2/ Concernant l’importante étude (l’Observatoire Cetelem 2013) que vous avez mené dans 12 pays européens, pouvez-vous nous préciser les points qui vous ont le plus marqué ?
D’abord, sans surprise, le moral des Européens touche un point bas. Nous vivons dans un contexte de crise généralisée depuis 5 ans et les Européens qui sont en mode « gestion de crise » depuis 2008 sont fatigués. Fatigués avec un moral qui est affecté mais également fatigués financièrement. Un pouvoir d’achat orienté à la baisse et des politiques d’ajustement budgétaire en cours dans la plupart des pays européens poussent les consommateurs à faire preuve de beaucoup de prudence. Les intentions de consommer reculent fortement cette année et, à l’inverse, les intentions d’épargne sont en hausse. Par ailleurs, notre étude révèle que l’essentiel des arbitrages possibles ont déjà été faits. Du coup, face à cette crise qui dure, les Européens doivent trouver de nouvelles solutions pour maintenir leur niveau de consommation. La consommation alternative est incontestablement une de ces solutions et les Européens y ont de plus en plus recours. La montée en puissance de l’Internet mobile permet une accélération de la consommation alternative. Cette tendance est durable.
3/ Un des principaux intérêts de l’étude réside dans sa capacité à comparer la France avec la moyenne européenne et les différents pays européens, quelles sont les particularités du consommateur français en 2013 ?
Le consommateur français est plus prudent, plus attentiste. Le taux d’épargne des Français est l’un des plus élevés au monde. Par ailleurs, les Français sont également très sensibles aux aspects sociaux et environnementaux de leur consommation.

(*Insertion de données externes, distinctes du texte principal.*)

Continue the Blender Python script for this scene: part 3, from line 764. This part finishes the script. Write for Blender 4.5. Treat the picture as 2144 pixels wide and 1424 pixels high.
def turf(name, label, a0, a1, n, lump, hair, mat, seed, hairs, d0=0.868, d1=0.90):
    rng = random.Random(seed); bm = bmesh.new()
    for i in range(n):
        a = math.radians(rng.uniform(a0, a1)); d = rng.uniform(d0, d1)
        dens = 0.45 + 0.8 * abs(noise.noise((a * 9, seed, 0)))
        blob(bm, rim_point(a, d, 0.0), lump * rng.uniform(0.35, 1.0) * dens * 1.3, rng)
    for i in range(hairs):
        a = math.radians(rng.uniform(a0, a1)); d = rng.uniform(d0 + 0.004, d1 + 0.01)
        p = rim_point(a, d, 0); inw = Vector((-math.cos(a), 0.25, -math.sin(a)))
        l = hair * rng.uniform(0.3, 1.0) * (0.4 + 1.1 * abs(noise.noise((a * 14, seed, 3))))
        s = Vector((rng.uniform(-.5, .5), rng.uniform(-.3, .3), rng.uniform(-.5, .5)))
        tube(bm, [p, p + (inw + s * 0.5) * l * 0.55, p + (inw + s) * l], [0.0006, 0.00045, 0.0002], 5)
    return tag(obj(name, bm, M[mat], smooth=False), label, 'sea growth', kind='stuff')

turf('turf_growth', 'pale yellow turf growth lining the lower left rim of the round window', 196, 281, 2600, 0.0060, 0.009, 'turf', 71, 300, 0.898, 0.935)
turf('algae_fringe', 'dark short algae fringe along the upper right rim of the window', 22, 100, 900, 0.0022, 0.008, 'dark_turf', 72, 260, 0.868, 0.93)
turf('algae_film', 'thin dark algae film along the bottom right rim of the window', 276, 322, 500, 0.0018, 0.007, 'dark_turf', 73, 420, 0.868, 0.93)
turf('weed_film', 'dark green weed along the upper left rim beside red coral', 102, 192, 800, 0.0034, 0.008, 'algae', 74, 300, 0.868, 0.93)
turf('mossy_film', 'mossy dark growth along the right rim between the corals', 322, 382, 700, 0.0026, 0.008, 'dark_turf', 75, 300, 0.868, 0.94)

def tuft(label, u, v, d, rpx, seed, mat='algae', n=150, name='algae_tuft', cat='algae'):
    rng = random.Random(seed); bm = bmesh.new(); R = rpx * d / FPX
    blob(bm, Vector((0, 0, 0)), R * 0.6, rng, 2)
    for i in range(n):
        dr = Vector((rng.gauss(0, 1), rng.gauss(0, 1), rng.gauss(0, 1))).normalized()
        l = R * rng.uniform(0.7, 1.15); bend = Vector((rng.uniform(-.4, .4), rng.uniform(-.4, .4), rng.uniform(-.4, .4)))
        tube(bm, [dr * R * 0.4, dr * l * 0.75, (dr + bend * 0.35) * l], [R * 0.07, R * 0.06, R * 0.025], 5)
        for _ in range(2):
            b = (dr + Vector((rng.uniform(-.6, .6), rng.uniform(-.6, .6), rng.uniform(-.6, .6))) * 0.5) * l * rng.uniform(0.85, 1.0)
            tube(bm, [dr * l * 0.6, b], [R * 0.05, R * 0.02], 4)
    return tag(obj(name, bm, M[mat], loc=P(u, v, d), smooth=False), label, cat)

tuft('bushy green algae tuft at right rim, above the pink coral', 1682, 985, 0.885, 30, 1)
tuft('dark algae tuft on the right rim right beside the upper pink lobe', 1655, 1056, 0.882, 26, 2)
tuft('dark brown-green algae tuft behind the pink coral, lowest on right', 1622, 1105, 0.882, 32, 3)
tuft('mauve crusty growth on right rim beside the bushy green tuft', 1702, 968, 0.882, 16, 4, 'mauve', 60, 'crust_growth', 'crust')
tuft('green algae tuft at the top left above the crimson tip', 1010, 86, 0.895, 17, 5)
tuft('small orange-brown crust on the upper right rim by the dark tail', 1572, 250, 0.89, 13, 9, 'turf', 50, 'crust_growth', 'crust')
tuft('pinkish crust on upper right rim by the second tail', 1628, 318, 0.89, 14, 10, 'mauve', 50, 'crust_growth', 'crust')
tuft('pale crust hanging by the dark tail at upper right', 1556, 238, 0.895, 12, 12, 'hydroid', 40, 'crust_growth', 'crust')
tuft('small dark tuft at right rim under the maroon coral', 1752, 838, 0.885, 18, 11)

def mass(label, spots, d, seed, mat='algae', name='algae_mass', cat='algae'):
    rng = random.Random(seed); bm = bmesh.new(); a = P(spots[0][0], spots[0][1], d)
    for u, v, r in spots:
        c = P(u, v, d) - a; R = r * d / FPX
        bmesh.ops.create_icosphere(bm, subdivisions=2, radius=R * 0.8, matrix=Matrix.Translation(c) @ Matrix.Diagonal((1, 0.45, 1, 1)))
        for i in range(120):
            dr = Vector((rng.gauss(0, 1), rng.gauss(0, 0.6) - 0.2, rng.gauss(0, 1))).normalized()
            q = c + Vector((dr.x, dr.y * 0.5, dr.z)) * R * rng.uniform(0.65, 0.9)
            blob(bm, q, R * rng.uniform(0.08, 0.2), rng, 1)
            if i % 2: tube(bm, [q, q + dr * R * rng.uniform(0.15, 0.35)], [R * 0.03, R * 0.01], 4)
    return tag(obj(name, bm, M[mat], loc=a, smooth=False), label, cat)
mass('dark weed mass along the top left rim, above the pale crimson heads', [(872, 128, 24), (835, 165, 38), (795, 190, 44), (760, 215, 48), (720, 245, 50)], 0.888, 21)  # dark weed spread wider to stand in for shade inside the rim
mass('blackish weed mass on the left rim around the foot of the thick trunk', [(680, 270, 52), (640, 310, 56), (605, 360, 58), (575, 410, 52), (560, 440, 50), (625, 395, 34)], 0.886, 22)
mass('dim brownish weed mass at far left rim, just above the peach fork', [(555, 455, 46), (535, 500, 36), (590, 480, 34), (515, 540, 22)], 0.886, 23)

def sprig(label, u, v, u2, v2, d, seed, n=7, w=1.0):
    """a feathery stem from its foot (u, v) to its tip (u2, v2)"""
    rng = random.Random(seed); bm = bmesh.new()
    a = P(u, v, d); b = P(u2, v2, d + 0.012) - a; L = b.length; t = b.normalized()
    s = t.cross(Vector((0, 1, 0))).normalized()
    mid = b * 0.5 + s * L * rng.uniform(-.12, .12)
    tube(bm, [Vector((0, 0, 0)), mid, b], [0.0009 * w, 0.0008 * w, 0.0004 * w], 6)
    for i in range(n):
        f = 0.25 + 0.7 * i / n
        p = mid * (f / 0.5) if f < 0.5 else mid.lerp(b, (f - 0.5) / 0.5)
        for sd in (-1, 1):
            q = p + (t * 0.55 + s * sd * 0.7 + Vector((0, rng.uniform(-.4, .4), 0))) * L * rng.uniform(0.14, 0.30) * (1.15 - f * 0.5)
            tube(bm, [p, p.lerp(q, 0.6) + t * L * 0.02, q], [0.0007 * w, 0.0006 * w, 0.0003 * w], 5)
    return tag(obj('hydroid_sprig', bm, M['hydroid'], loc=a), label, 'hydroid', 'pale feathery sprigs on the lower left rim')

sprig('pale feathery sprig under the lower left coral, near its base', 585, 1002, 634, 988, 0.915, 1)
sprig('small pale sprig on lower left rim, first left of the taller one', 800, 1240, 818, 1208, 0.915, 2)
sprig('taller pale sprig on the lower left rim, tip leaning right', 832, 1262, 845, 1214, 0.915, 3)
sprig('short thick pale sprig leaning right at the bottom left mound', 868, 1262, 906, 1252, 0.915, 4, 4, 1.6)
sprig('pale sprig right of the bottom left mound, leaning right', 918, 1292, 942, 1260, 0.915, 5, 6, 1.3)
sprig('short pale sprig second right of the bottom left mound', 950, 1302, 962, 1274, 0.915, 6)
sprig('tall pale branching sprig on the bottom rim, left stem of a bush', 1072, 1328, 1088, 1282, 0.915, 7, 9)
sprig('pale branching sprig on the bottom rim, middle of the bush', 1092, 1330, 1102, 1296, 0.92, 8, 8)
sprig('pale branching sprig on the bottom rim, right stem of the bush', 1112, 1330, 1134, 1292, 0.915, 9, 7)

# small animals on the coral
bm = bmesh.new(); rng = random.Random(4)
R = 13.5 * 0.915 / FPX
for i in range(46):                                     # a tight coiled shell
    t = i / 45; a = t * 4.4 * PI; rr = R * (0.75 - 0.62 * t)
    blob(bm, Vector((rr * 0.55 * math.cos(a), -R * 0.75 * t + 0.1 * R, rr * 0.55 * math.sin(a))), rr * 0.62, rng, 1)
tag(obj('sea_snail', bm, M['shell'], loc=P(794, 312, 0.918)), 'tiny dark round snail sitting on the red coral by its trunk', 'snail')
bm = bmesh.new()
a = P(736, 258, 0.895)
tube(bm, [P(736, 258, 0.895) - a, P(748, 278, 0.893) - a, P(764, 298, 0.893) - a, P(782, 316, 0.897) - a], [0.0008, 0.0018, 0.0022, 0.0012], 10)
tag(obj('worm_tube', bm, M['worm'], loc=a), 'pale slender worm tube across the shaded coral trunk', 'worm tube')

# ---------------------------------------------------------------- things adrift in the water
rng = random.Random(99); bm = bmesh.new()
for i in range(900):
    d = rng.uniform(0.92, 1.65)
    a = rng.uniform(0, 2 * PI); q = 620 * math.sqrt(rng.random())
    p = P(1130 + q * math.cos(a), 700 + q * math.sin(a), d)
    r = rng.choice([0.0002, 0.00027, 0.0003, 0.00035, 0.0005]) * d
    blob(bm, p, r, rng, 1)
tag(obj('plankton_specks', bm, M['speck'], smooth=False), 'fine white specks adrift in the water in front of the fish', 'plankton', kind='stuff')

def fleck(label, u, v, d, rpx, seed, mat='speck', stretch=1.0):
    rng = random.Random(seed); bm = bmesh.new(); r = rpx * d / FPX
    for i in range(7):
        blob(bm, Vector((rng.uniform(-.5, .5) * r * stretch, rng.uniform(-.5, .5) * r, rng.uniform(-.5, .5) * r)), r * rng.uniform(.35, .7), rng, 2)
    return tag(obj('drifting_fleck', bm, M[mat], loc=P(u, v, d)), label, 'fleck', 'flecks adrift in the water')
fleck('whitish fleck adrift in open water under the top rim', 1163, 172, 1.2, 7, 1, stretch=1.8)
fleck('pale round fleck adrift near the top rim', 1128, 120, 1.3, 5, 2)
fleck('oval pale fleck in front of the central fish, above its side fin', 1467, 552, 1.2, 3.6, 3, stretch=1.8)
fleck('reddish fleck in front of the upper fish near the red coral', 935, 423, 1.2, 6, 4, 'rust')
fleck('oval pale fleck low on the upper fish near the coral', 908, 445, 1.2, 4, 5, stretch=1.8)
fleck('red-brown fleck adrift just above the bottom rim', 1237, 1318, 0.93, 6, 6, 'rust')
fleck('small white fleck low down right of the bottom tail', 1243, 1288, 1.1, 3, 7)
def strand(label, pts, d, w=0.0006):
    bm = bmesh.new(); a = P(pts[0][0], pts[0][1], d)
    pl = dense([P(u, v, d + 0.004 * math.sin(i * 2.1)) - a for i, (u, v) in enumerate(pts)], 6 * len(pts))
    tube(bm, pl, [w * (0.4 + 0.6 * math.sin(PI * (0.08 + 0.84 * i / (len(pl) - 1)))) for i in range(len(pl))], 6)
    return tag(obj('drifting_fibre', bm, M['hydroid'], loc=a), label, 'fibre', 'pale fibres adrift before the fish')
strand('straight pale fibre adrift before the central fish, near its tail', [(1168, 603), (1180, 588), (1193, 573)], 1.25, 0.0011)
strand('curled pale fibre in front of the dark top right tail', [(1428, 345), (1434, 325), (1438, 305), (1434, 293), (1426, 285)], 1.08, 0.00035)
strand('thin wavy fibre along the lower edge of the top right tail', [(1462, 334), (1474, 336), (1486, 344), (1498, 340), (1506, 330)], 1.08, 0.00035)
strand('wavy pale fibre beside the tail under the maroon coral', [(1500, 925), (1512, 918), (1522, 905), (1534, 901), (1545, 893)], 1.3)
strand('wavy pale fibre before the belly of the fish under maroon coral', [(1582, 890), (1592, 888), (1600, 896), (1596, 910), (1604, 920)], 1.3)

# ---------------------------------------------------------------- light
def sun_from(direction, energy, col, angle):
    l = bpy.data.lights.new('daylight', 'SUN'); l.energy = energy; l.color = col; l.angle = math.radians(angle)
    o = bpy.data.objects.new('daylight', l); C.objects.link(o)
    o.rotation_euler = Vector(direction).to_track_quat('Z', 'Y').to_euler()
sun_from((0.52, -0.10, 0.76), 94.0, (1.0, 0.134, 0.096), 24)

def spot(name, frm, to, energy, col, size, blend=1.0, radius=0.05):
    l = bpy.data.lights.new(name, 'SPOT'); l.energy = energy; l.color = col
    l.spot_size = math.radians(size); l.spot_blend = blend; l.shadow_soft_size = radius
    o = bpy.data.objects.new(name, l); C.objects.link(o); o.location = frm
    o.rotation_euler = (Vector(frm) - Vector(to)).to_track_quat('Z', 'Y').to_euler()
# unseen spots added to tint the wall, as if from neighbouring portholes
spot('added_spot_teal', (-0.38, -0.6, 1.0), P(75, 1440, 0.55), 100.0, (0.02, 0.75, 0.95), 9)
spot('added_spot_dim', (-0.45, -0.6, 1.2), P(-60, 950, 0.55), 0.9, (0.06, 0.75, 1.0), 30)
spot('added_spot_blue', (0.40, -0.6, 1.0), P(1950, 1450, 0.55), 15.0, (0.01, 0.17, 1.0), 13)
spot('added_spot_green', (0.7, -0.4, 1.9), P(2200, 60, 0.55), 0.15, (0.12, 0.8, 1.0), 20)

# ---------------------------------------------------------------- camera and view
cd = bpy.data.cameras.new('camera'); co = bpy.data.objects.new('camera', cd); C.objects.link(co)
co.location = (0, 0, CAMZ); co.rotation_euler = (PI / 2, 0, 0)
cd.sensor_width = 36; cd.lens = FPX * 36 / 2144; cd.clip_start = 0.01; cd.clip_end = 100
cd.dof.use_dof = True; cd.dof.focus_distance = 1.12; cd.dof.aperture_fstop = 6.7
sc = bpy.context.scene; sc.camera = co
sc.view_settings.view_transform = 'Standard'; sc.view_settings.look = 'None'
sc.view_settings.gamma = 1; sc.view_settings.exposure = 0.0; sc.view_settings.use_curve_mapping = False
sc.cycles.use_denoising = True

Ils veulent « consommer responsable », mais cette volonté vient souvent se heurter à une réalité économique difficile qui les contraint à réaliser des arbitrages dans leurs achats au quotidien.
4/ Vous indiquez dans votre édito que nous sommes au tout début de la consommation collaborative, pouvez-vous nous indiquer quels sont les premiers signes forts concernant la France ?
La croissance du marché de l’occasion est exponentielle et traduit parfaitement cette volonté de consommer différemment, moins cher et plus responsable. Nous voyons aussi le développement de sites dédiés au troc, à la location entre particuliers. Même la location de voitures entre particuliers est en pleine expansion ! La mobilité alternative passe aussi par le covoiturage dont le succès est incontestable aujourd’hui. Parmi les nouvelles tendances de consommation alternative, on découvre aussi la volonté grandissante des consommateurs de se fournir directement auprès du producteur. Il pense ainsi réaliser des économies et surtout, il a le sentiment d’aider le producteur en lui évitant de passer par un distributeur. En clair, il a l’impression de consommer responsable. On peut également penser que dans les prochaines années, les consommateurs seront plus sensibles à la notion d’usage des biens plutôt qu’à la notion de propriété. La location marche très bien pour l’automobile ou du matériel de sport (comme les skis) mais tout reste à faire pour les autres marchés.
5/ Votre étude (comme toutes les études de référence) montre beaucoup de pessimisme du consommateur Français, quels sont malgré tout selon vous les points positifs, motifs ou raisons d’espérer ?
Il y a un point très important : si les Français attribuent une note de 4,1/10 à la situation de la France, ils s’attribuent en moyenne une note de 5,3/ quand on leur demande d’évaluer leur situation personnelle. Il y a donc un écart très important entre une vision très sombre de la situation de notre pays et une situation personnelle jugée largement meilleure. Enfin, même si le contexte économique est compliqué, notre pays dispose d’atouts considérables qu’on oublie peut-être trop souvent de mettre en avant.